The Rime of the Ancient Mariner
| The Rime of the Ancient Mariner | |
|---|---|
| by Samuel Taylor Coleridge | |
The Mariner up on the mast in a storm. One of the wood-engraved illustrations by Gustave Doré of the poem. | |
| Original title | The Rime of the Ancyent Marinere |
| Written | 1797–98 |
| First published in | Lyrical Ballads |
| Country | Great Britain |
| Language | English |
| Subject(s) | fate, doom, seafaring, superstition |
| Form | Ballad |
| Meter | iambic tetrameter and iambic trimeter |
| Rhyme scheme | abcb |
| Publisher | J. & A. Arch |
| Publication date | 1798 |
| Media type | |
| Lines | 625 |
| Full text | |
| The Rime of the Ancient Mariner at Wikisource | |
The Rime of the Ancient Mariner (originally The Rime of the Ancyent Marinere), written by English poet Samuel Taylor Coleridge in 1797–98 and published in 1798 in the first edition of Lyrical Ballads, is a poem that recounts the experiences of a sailor who has returned from a long sea voyage.

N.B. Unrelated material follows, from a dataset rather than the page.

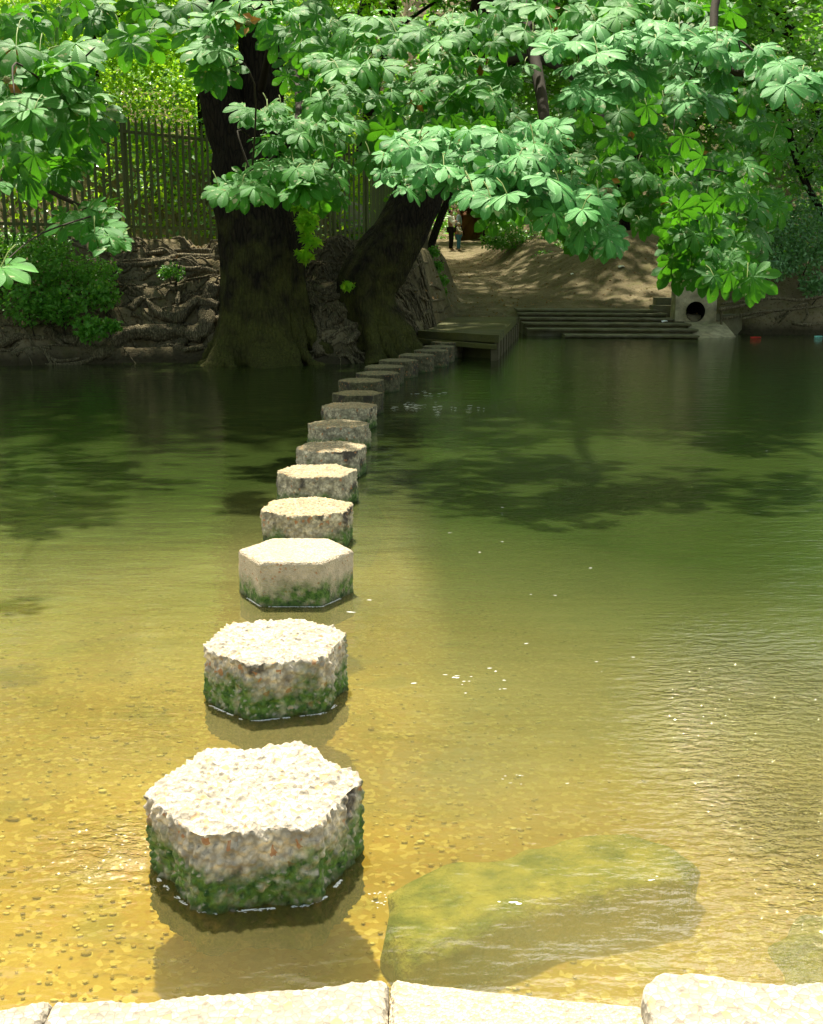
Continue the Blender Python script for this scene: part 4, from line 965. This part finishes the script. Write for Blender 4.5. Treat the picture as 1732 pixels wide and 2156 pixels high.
# leafy shoot on trunk A and small plants
def shrub(name, pts, n_, T, mat, size, label, cat='shrub', spread=.25, mean=(0, -.4, .8), jit=.5, group=None, stems=6):
    """pts: list of world centres (x,y,z,r)"""
    base = Vector(pts[0][:3]); e = empty(name, (base.x, base.y, H(base.x, base.y)), label, cat, group)
    tot = sum(p[3] for p in pts); P = []
    for p in pts:
        k = int(n_*p[3]/tot)+1; d = rng.normal(0, 1, (k, 3)); d /= np.linalg.norm(d, axis=1, keepdims=True)
        P.append(np.array(p[:3])+d*(rng.random(k)[:, None]**.45)*p[3]*np.array([1, .8, .75]))
    P = np.concatenate(P); n2 = len(P)
    leaves('foliage', P, rnrm(n2, mean, jit), np.array([0, -.5, -.5])+rng.normal(0, .8, (n2, 3)), size*rng.uniform(.6, 1.25, n2), T, mat, e)
    m = MB()
    for i in range(stems):
        q = pts[i % len(pts)]; a = Vector((q[0]+rnd.uniform(-.1, .1), q[1]+.1, max(H(q[0], q[1]), q[2]-q[3])-.05)); b = Vector(q[:3])+Vector((rnd.uniform(-1, 1), rnd.uniform(-.6, .6), rnd.uniform(0, 1)))*q[3]*.9
        m.tube([a, a.lerp(b, .5)+Vector((rnd.uniform(-.05, .05), 0, .05)), b], [.014, .01, .004], 5, .1, i, 3)
    under(m.build('stems', M_TWIG), e); return e
def S3(px, py, Y, rpx): p = atY(px, py, Y); return (p.x, p.y, p.z, rpx/F*Y)
shrub('bramble_bush', [S3(40, 560, 19.6, 75), S3(120, 570, 19.7, 70), S3(200, 575, 19.9, 50), S3(60, 640, 19.2, 60), S3(140, 640, 19.3, 60), S3(215, 620, 19.5, 40), S3(20, 520, 20, 60), S3(190, 690, 19.0, 38), S3(110, 520, 20.1, 50), S3(235, 685, 19.1, 20), S3(-60, 600, 19.3, 80)], 7500, T_SM, M_SHRUB, .085, 'dense bramble bush spilling down the left bank below the fence')
shrub('bank_plant', [S3(365, 570, 20.3, 26), S3(345, 575, 20.3, 16)], 260, T_SM, M_SHRUB, .07, 'small green plant rooted among the bank roots left of the upright trunk', 'plant', stems=3)
shrub('leafy_shoot', [S3(632, 430, 18.8, 20), S3(645, 470, 18.7, 26), S3(655, 505, 18.7, 22), S3(640, 535, 18.8, 18), S3(620, 400, 18.8, 14)], 230, T_MP, M_LEAFB, .14, 'bright lime leafy shoot on the right side of the upright trunk', 'plant', stems=5)
shrub('leafy_sprig', [S3(733, 600, 19.6, 14)], 40, T_MP, M_LEAFB, .1, 'tiny lime sprig at the foot of the leaning trunk', 'plant', stems=2)
shrub('nettle_patch', [S3(910, 530, 26.6, 14), S3(918, 560, 26.6, 16), S3(926, 590, 26.7, 16), S3(932, 615, 26.7, 10)], 900, T_SM, M_SHRUB, .08, 'strip of bright nettles along the bank edge beside the square post', 'plant')
shrub('verge_bush', [S3(1080, 500, 41, 40), S3(1140, 520, 41, 50), S3(1190, 535, 40, 40), S3(1120, 470, 44, 60), S3(1200, 480, 43, 60), S3(1260, 470, 43, 40), S3(1060, 440, 45, 40), S3(1040, 505, 40.5, 30), S3(1150, 555, 38.5, 36), S3(1195, 560, 38, 30)], 7500, T_SM, M_SHRUB, .13, 'low dark green bushes on the verge between path and earth mound')
shrub('ivy_bank', [S3(1640, 500, 27.8, 60), S3(1700, 450, 28.2, 70), S3(1690, 540, 27.5, 60), S3(1640, 560, 27.3, 40), S3(1720, 600, 27.2, 36), S3(1620, 440, 28.4, 50), S3(1700, 360, 29, 60), S3(1760, 500, 27.6, 80), S3(1720, 280, 29.5, 60)], 6500, T_SM, M_IVY, .11, 'glossy pale-lit ivy hanging over the dark bank at the right', 'ivy')
# right-hand roots
re_ = empty('fallen_root_mass', (9.2, 27.3, .3), 'tangle of bare roots hanging over the dark bank right of the pipe outlet', 'roots')
def z5(l): return [((1500+x/1.732)/1.4434, (600+y/1.732)/1.4434) for x, y in l]
for i, (l, r) in enumerate([([(1180, 590), (1300, 570), (1450, 530), (1600, 540), (1740, 520)], .05), ([(1200, 640), (1300, 620), (1430, 600), (1560, 590), (1740, 570)], .04), ([(1480, 640), (1540, 610), (1600, 570), (1650, 560)], .05), ([(1570, 660), (1620, 670), (1680, 670), (1740, 660)], .045), ([(1640, 570), (1650, 620), (1620, 660)], .035), ([(1560, 600), (1520, 640), (1500, 660)], .03), ([(1300, 640), (1400, 620), (1500, 590)], .03), ([(1200, 560), (1290, 545), (1400, 560)], .03), ([(1195, 600), (1198, 680)], .03), ([(1300, 610), (1302, 650)], .02)]):
    P = [atY(x, y, 26.9+.1*math.sin(k+i)) for k, (x, y) in enumerate(z5(l))]; m = MB(); m.tube(P, [r*(1-.4*k/len(P)) for k in range(len(P))], 8, .25, i, 5, True, .2); under(m.build('root', M_ROOT), re_)

# ground cover: ivy behind the fence, undergrowth on the hillside
def cover(name, xr, yr, n_, size, T, mat, label, hmax=.5, test=None):
    x = rng.uniform(*xr, n_*2); y = rng.uniform(*yr, n_*2); ok = np.array([test(a, b) for a, b in zip(x, y)]) if test else np.ones(n_*2, bool)
    x, y = x[ok][:n_], y[ok][:n_]; z = np.array([H(a, b, False) for a, b in zip(x, y)])
    dens = np.array([noise.noise(Vector((a*.7, b*.7, 0))) for a, b in zip(x, y)])
    z += rng.random(len(x))*hmax*np.clip(.6+dens, .1, 1.5)
    P = np.stack([x, y, z], -1); k = len(P)
    o = leaves(name, P, rnrm(k, (0, -.55, .7), .45), np.array([0, -.3, -.6])+rng.normal(0, .8, (k, 3)), size*rng.uniform(.6, 1.3, k), T, mat, None)
    return tag(o, label, 'ground cover', kind='stuff')
cover('fence_ivy', (-14, -.9), (21, 40), 42000, .13, T_SM, M_LEAFB, 'sunlit ivy and undergrowth covering the slope behind the palisade fence', 2.6, lambda a, b: b > 20.8+1.19*(a+6.17)+1.3)
cover('glossy_ivy', (-13, -1), (21, 36), 14000, .12, T_SM, M_IVY, 'glossy dark ivy leaves glinting among the bright growth behind the fence', 2.2, lambda a, b: b > 20.8+1.19*(a+6.17)+1.0)
cover('bank_top_undergrowth', (-9, .5), (33, 54), 16000, .2, T_SM, M_SHRUB, 'leafy undergrowth on the rise between fence and path', 2.0, lambda a, b: a < .45)
cover('hillside_undergrowth', (-16, 30), (46, 66), 26000, .28, T_SM, M_SHRUB, 'dark leafy undergrowth on the wooded hillside behind the path', 2.0, lambda a, b: not (-.5 < a < 3.4 and b < 57))
cover('distant_undergrowth', (-30, 40), (64, 92), 22000, .5, T_SM, M_SHRUB, 'distant leafy growth closing the view at the top of the slope', 3.0)
cover('right_bank_undergrowth', (8.2, 24), (28, 46), 16000, .2, T_SM, M_SHRUB, 'leafy undergrowth on the slope above the right bank', 1.2)

cover('leaf_litter', (-7, 8), (20.5, 44), 5000, .075, T_SM, m_leaf('dead_leaf', (.10, .055, .02), (.28, .18, .07), (.2, .1, .03), .1, .7, False, .2, False), 'dry brown leaves scattered over the bank and path', .015)

# rocks behind the fence
mr = m_plain('pale_chalky_rock', (.38, .34, .29), .9, .4, 5)
for k, (px, py, Y, w_, lab) in enumerate([(425, 470, 26.2, .5, 'pale rock behind the fence slats just left of the upright trunk'), (370, 480, 25.8, .35, 'smaller pale rock behind the fence slats further left of the upright trunk'), (715, 440, 29.5, .6, 'pale rock behind the fence between the two big trunks')]):
    p = atY(px, py, Y); ol = [(p.x+w_*math.cos(t)*(1+.2*math.sin(t*3+k)), p.y+w_*.6*math.sin(t)) for t in np.linspace(0, 2*math.pi, 9)[:-1]]
    tag(rockmesh('rock', ol, p.z, H(p.x, p.y)-.3, mr, None, .12, .2, k, 5), lab, 'rock', 'pale rocks behind the fence')
m_or = m_plain('orange_clay', (.17, .075, .03), .95, .35, 4); p = atY(993, 466, 57); 
ol = [(p.x+.75*math.cos(t), p.y+.5*math.sin(t)) for t in np.linspace(0, 2*math.pi, 9)[:-1]]
tag(rockmesh('clay_mound', ol, p.z+.25, p.z-1.5, m_or, None, .45, .5, 4, 5), 'orange-brown clay mound at the dark end of the path behind the walkers', 'mound')
# litter
mw = m_plain('white_plastic_scrap', (.8, .8, .78), .5, .05); mred = m_plain('red_plastic_scrap', (.6, .03, .02), .5, .1); mcy = m_plain('turquoise_plastic_scrap', (.25, .7, .6), .5, .1)
def scrap(p, l, w_, mat, lab, h=.02):
    m = MB(); k = 9; P = []
    for j in range(k): t = 2*math.pi*j/k; r = 1+.3*math.sin(j*2.4); P.append((p.x+l*r*math.cos(t), p.y+w_*r*math.sin(t), p.z+h*.5*(1+math.sin(j*1.9))))
    P += [(x, y, z-.012) for x, y, z in P]
    P.append((p.x, p.y, p.z+h*1.4)); b = 2*k; m.add(P, [(j, (j+1) % k, b) for j in range(k)]+[(j+k, (j+1) % k+k, (j+1) % k, j) for j in range(k)])
    tag(m.build('litter_scrap', mat, None, False), lab, 'litter', 'scraps of litter on the far bank')
def hz(px, py): p = hit(px, py, 24); p.z = H(p.x, p.y)+.005; return p
scrap(hz(1307, 564), .10, .07, mw, 'white scrap lying high on the bare slope of the mound', .04)
scrap(hz(1204, 580), .05, .05, mw, 'tiny pale scrap at the left foot of the mound, near the verge', .03)
q = atZ(1398, 679, .27); q.z = .285; scrap(q, .08, .04, mw, 'white scrap lying on one of the river steps', .03)
q = atZ(1590, 711, 0); q.z = .01; scrap(q, .13, .02, mred, 'red scrap floating at the foot of the dark right bank', .008)
q = atZ(1722, 709, 0); q.z = .01; scrap(q, .10, .02, mcy, 'turquoise scrap floating at the right picture edge', .008)

# ---------------------------------------------------------------- walkers on the path
def skinned(name, J, E, Rd, mat, parent, lvl=1):
    me = bpy.data.meshes.new(name); me.from_pydata(J, E, []); me.update(); o = link(name, me, mat, parent)
    sm = o.modifiers.new('skin', 'SKIN'); o.modifiers.new('sub', 'SUBSURF').levels = lvl
    o.modifiers['sub'].render_levels = lvl
    for i, r in enumerate(Rd): me.skin_vertices[0].data[i].radius = (r, r)
    me.skin_vertices[0].data[0].use_root = True
    return o
def person(base, h, heading, shirt, legs, hair, label, arms, sleeves=None, hood=None):
    e = empty('person', base, label, 'person'); e.rotation_euler.z = heading; k = h/1.7
    mskin = m_plain('skin', (.35, .2, .13), .6, .1)
    def s(l): return [tuple(c*k for c in p) for p in l]
    (el, hl_), (er_, hr_) = arms
    J = s([(0, 0, .95), (0, 0, 1.15), (0, 0, 1.38), (0, .0, 1.47), (0, -.01, 1.55), (0, -.01, 1.66), (-.17, 0, 1.38), el, hl_, (.17, 0, 1.38), er_, hr_, (-.09, 0, .88), (-.10, -.02, .48), (-.10, .02, .08), (-.10, -.13, .03), (.09, 0, .88), (.10, -.01, .48), (.10, .02, .08), (.10, -.13, .03)])
    E = [(0, 1), (1, 2), (2, 3), (3, 4), (4, 5), (2, 6), (6, 7), (7, 8), (2, 9), (9, 10), (10, 11), (0, 12), (12, 13), (13, 14), (14, 15), (0, 16), (16, 17), (17, 18), (18, 19)]
    Rd = [x*k for x in (.13, .12, .13, .05, .085, .07, .055, .04, .03, .055, .04, .03, .08, .06, .04, .035, .08, .06, .04, .035)]
    skinned('body', J, E, Rd, mskin, e)
    g = .022*k
    m_s = m_plain('shirt_cloth', shirt, .9, .15); m_l = m_plain('trouser_cloth', legs, .9, .15)
    idx = [0, 1, 2, 6, 7, 9, 10]; 
    JS = [J[i] for i in idx]+[tuple(Vector(J[7]).lerp(Vector(J[8]), .75)), tuple(Vector(J[10]).lerp(Vector(J[11]), .75))]
    shirt_o = skinned('shirt', JS, [(0, 1), (1, 2), (2, 3), (3, 4), (4, 7), (2, 5), (5, 6), (6, 8)], [r+g for r in (.14*k, .13*k, .14*k, .06*k, .045*k, .06*k, .045*k, .035*k, .035*k)], m_s, e)
    skinned('trousers', [J[0], J[12], J[13], J[14], J[16], J[17], J[18]], [(0, 1), (1, 2), (2, 3), (0, 4), (4, 5), (5, 6)], [r+g for r in (.13*k, .085*k, .065*k, .045*k, .085*k, .065*k, .045*k)], m_l, e)
    mhair = m_plain('hair', hair, .8, .2); V = []; 
    hc = Vector((0, .015, 1.625))*k
    skinned('hair', [(hc.x, hc.y-.01*k, hc.z+.035*k), (hc.x, hc.y+.05*k, hc.z-.03*k), (hc.x, hc.y+.055*k, hc.z-.11*k)], [(0, 1), (1, 2)], [.095*k, .085*k, .05*k], mhair, e)
    if hood: skinned('hood', [(0, .02*k, 1.5*k), (0, .02*k, 1.62*k), (0, -.0, 1.70*k)], [(0, 1), (1, 2)], [.10*k, .12*k, .09*k], m_s, shirt_o)
    return e
def onpath(px, py, Y): p = atY(px, py, Y); return Vector((p.x, p.y, H(p.x, p.y)+.0))
YP = 48.5
person(onpath(949, 525, YP), 1.66, R(70), (.75, .72, .66), (.015, .013, .012), (.02, .012, .008), 'adult in white cardigan and dark trousers standing at the left, arms folded up', (((-.24, -.08, 1.14), (-.08, -.26, 1.22)), ((.24, -.08, 1.14), (.06, -.26, 1.24))))
person(onpath(965, 524, YP+.5), 1.68, R(-95), (.22, .30, .34), (.02, .02, .022), (.03, .02, .01), 'adult in grey-blue denim jacket standing behind the child', (((-.25, -.02, 1.12), (-.22, -.16, .95)), ((.25, -.02, 1.12), (.22, -.18, .96))))
person(onpath(965, 528, YP-.4), 1.12, R(60), (.34, .31, .22), (.05, .17, .27), (.05, .03, .02), 'child in beige hooded top and blue jeans holding out one arm', (((-.25, -.12, 1.18), (-.2, -.4, 1.1)), ((.25, -.05, 1.14), (.24, -.14, .9))), hood=True)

Some modern editions use a revised version printed in 1817 that featured a gloss.
The poem tells of the mariner stopping a man who is on his way to a wedding ceremony so that the mariner can share his story. The Wedding-Guest's reaction turns from amusement to impatience to fear to fascination as the mariner's story progresses, as can be seen in the language style; Coleridge uses narrative techniques such as personification and repetition to create a sense of danger, the supernatural, or serenity, depending on the mood in different parts of the poem.
The Rime is Coleridge's longest major poem. It is often considered a signal shift to modern poetry and the beginning of British Romantic literature.